Of particular value to the grantee organizations is that the contributions are given with no strings attached, allowing them to put the funds toward programs or overhead. That’s a significant gift for nonprofits whose grant and contract dollars usually come with specific usage limitations.

“The idea of unrestricted grants is so critical for the sector,” said Myers, who is also the director of government and external relations at Selfhelp Community Services, noting that money for electricity, toiletries or supplies is often badly needed. “I very much support the idea that our money has this flexibility for the nonprofit to make the decision to apply it to where the need is greatest.”

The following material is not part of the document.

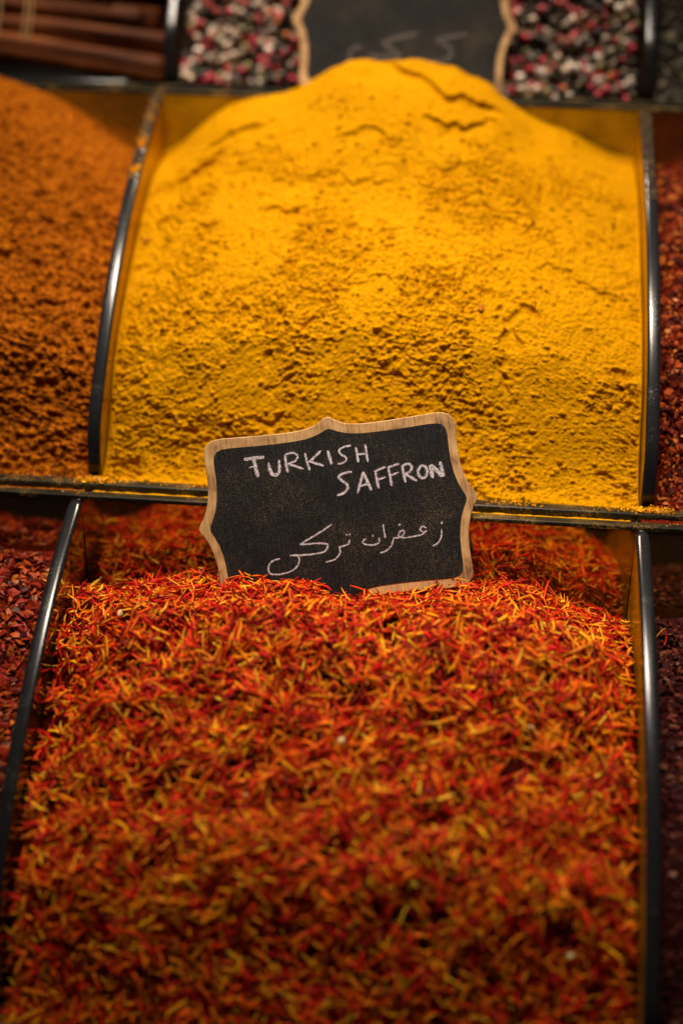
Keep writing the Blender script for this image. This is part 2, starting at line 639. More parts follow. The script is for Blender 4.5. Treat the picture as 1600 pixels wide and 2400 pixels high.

The giving group joins another recent effort at more direct and democratic philanthropic giving. The New York Women’s Foundation is co-hosting the New York City Fund for Girls and Young Women of Color, whose participatory review committee is comprised primarily of young women of color who get to vote on which programs to fund.

The 100 New Yorkers Who Care meetings will generally be capped at an hour and the contribution is relatively low – $50 – to keep it attractive to young professionals. The effort to draw 100 members is for now, primarily an aspirational milestone.

Douglas said 100 New Yorkers Who Care may formalize its rules as it grows, but currently the ground rules are simple: During the quarterly meetings, each member will bring a check and can nominate a local nonprofit. (Those who don’t attend can also contribute.) After three of these are randomly selected, the nominators defend their selected nonprofits and answer questions, then the group votes. The organization with the most votes receives the full one-time contribution. Members are discouraged from nominating organizations with whom they have a financial or personal stake.

Most of its participants learned of the group by word-of-mouth and participation is open to anyone who supports the overall goals of the nonprofit sector, Douglas said. That includes city government workers, some in the financial services industry and others in far-flung professions.

The first meeting was held in a United Neighborhood Houses conference room, but the group is still seeking community or meeting spaces for its next meeting, scheduled for March 9.

The first one-time donation of $1,000 went to the Northern Manhattan Coalition for Immigrant Rights, which helps defend immigrants from deportation. It was nominated by Maria Lizardo, the executive director of the Northern Manhattan Improvement Corp., who said it was essential to contribute to local causes.

“I think it’s also important for me to come out of my little bubble and everyday work that I do and get to meet other people throughout the city that are committed and coming from different walks of life,” Lizardo said.